To avoid bogging PASTIS down, you might wanna pin HCIPy to version 0.4.0 in the environment.yml file for the time being.

asahooexo commented 2 years ago

@ivalaginja sensitivity matrices are not exactly PASTIS matrices, simply these are bunch of stacked electric fields. These cubes are calculated in this scripts and saved. We feed these saved matrices (of course reshaping, subsampling to 1d array type) to the close loop scripts. Remember we got rid of the function calculate_sensitivity_matrix_from_efields()?

I have added a new function that reshapes these matrices to be used in close loop scripts. Look PR #138

asahooexo commented 2 years ago

@ivalaginja I am going to change the title of the PR to "Compute and Save efields at the focal and WFS plane " Let me know if this sounds good to you.

ivalaginja commented 2 years ago

@ivalaginja I am going to change the title of the PR to "Compute and Save efields at the focal and WFS plane " Let me know if this sounds good to you.

Only WFS plane, since this already existed for the science plane before this PR.

ivalaginja commented 2 years ago

@ivalaginja sensitivity matrices are not exactly PASTIS matrices, simply these are bunch of stacked electric fields. These cubes are calculated in this scripts and saved. We feed these saved matrices (of course reshaping, subsampling to 1d array type) to the close loop scripts. Remember we got rid of the function calculate_sensitivity_matrix_from_efields()?

I have added a new function that reshapes these matrices to be used in close loop scripts. Look PR #138

We got rid of that function because it was doing too much at once, not because we didn't want these matrices to be calculated. But if I remember correctly, it also had something to do with the fact that the WFS matrix needed to be resampled on the go? Is that right?

asahooexo commented 2 years ago

@ivalaginja We got rid of the calculate_sensitivity_matrix_from_efields() because:

  1. This function was stacking and reshaping the calculated efields. No, new arithmetic.
  2. In past was I saving the sensitivity matrix (same as bunch of stacked efields) directly to 1d array format, which was unreadable, unable to open in ds9
  3. Now the efields is saved in 2D cube format, which can be easily opened and used by the close loop.
  4. I was subsampling only the WFS efields, to run the close loop analysis scripts faster. It is not necessary to be on the go.

In Conclusion, All I need this script is to save efields, and if possible in a cube format.

asahooexo commented 2 years ago

@ivalaginja I am going to change the title of the PR to "Compute and Save efields at the focal and WFS plane " Let me know if this sounds good to you.

Only WFS plane, since this already existed for the science plane before this PR.
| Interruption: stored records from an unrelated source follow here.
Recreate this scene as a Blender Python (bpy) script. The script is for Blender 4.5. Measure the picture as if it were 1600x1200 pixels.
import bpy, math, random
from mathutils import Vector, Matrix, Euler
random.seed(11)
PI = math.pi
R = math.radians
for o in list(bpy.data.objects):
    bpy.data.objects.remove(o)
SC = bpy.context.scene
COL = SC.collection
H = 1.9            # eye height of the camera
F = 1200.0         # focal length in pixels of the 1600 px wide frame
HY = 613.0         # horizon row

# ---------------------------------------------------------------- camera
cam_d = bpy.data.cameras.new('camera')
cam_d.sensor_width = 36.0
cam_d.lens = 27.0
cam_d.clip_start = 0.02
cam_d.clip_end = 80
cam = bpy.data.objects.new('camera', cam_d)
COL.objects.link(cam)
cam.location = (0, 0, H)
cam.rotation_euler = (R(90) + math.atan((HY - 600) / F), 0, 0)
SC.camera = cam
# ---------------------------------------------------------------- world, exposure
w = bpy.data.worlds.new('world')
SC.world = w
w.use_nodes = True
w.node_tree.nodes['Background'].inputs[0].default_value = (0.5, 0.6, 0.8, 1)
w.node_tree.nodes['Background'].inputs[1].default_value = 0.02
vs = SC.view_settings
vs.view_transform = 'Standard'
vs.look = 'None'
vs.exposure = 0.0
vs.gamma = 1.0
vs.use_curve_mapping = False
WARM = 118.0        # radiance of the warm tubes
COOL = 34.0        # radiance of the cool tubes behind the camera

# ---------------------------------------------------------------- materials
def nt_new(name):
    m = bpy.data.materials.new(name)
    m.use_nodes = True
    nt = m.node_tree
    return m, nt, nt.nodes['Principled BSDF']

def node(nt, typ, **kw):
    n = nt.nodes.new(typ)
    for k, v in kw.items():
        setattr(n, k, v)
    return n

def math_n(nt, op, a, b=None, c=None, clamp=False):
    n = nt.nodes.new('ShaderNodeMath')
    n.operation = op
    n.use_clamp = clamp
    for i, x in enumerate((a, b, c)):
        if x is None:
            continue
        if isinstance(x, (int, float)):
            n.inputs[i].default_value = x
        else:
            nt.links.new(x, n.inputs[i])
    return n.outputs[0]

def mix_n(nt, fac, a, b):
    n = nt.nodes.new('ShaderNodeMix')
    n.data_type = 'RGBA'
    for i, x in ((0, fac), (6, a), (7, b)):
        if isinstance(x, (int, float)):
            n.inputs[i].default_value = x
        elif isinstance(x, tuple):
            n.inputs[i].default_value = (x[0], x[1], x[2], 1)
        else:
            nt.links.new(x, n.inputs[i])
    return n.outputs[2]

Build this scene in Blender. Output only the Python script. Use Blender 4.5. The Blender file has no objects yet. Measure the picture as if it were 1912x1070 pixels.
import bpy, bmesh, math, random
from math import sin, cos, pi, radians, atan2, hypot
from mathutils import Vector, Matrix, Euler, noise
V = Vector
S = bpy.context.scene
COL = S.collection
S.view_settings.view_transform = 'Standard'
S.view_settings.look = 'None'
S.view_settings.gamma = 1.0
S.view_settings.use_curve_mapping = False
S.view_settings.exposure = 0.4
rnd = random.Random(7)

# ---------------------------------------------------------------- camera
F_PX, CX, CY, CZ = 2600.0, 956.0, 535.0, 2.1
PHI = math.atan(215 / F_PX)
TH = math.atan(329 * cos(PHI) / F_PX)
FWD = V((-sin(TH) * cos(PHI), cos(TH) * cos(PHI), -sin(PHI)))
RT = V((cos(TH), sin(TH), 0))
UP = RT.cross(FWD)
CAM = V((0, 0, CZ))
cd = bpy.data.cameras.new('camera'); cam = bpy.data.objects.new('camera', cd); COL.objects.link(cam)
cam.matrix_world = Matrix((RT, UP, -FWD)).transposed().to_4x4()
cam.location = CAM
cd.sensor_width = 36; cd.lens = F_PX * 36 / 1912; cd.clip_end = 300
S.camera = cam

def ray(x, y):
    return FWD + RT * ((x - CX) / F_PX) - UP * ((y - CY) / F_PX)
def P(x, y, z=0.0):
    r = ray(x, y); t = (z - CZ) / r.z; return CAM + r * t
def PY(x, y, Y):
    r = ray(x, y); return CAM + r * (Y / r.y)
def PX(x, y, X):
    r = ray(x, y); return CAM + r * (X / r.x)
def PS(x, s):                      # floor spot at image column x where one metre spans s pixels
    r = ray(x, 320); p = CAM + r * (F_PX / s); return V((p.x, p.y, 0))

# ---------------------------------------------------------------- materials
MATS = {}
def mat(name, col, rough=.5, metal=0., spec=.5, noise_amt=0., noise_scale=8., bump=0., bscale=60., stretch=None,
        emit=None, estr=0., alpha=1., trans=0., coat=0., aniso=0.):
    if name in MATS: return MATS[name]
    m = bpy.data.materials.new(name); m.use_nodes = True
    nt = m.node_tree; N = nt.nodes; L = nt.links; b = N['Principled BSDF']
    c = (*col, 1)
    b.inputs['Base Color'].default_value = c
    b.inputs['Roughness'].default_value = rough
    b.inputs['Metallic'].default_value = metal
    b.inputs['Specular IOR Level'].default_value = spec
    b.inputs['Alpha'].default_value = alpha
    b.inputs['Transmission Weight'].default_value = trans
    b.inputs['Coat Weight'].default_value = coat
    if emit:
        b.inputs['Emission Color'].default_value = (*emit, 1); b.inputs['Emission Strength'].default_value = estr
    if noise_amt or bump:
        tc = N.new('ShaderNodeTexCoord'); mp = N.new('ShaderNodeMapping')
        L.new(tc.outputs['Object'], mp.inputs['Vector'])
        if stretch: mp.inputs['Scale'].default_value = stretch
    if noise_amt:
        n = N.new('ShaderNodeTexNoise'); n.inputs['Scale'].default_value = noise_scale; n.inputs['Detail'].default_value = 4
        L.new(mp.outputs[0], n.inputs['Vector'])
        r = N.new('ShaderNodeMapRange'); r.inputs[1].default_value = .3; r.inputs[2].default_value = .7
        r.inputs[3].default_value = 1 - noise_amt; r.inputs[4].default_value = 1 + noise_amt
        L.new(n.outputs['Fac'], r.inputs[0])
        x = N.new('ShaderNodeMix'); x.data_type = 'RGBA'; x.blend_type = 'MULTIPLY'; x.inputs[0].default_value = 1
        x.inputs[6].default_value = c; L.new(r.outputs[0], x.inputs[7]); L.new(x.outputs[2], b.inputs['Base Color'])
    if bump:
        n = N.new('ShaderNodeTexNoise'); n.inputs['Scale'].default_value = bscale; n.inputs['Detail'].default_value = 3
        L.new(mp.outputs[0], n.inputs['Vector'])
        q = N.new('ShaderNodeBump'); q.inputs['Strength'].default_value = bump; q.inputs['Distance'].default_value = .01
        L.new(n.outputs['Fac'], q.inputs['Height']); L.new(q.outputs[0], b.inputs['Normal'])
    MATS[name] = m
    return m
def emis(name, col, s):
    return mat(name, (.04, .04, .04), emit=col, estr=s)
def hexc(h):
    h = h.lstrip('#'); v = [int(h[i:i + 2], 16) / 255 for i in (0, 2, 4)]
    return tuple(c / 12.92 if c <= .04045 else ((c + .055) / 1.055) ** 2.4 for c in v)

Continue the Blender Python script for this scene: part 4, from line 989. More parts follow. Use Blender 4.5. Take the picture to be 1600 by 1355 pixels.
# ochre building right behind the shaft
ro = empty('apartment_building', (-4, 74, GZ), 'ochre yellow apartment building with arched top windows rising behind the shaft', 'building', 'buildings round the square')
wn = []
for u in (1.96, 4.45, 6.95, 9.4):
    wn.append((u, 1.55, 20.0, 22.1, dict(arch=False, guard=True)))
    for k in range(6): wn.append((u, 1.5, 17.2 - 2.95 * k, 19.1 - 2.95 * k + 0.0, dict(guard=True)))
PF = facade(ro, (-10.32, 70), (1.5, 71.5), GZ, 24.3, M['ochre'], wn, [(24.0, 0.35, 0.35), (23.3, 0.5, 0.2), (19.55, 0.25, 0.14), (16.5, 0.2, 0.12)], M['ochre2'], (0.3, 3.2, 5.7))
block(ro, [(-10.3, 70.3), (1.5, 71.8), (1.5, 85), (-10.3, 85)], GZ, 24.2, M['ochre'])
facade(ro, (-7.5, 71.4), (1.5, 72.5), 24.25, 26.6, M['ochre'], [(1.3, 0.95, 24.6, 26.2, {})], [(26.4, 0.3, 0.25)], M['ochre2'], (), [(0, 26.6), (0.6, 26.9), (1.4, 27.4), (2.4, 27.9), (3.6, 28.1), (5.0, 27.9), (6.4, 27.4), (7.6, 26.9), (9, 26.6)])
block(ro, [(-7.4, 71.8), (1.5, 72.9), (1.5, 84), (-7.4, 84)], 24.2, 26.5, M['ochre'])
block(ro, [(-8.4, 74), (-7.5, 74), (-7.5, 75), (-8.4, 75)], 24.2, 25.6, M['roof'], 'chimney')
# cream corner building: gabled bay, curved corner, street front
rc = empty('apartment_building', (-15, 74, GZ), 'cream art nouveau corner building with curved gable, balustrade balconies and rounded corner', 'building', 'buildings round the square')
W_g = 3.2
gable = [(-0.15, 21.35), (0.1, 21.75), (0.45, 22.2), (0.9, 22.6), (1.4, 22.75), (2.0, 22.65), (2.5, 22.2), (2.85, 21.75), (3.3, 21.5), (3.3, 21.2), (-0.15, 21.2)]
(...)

Earlier, the focal plane science images were saved as individual fits files (separate imag and real part). Now I save them in a cube.

ivalaginja commented 2 years ago

I think we are blurring the lines between two distinct things here: one is whether something is done, the other one is how exactly it is done, which is important to define the scope of a unit of work. The science-plane data was being calculated way before this PR so in the worst case, it could always be reformatted wherever it is used. Of course it makes sense to standardize the outputs, what happened in this PR. The WFS-plane data on the other hand didn't even get calculated prior to this PR so we are fixing the whether - while also agreeing on the how. I think some of the misunderstandings might have come from mixing this up so I just wanted to stress it here. I was also having a hard time following all this because I was on and off, so that certainly didn't help.

I think we are good in not calculating the WFS-sensitivity matrix here as that is a little more involved than for the science-plane matrix, thanks for the clarifications above. In this case, I will just finish my tests and then do a (hopefully) final review.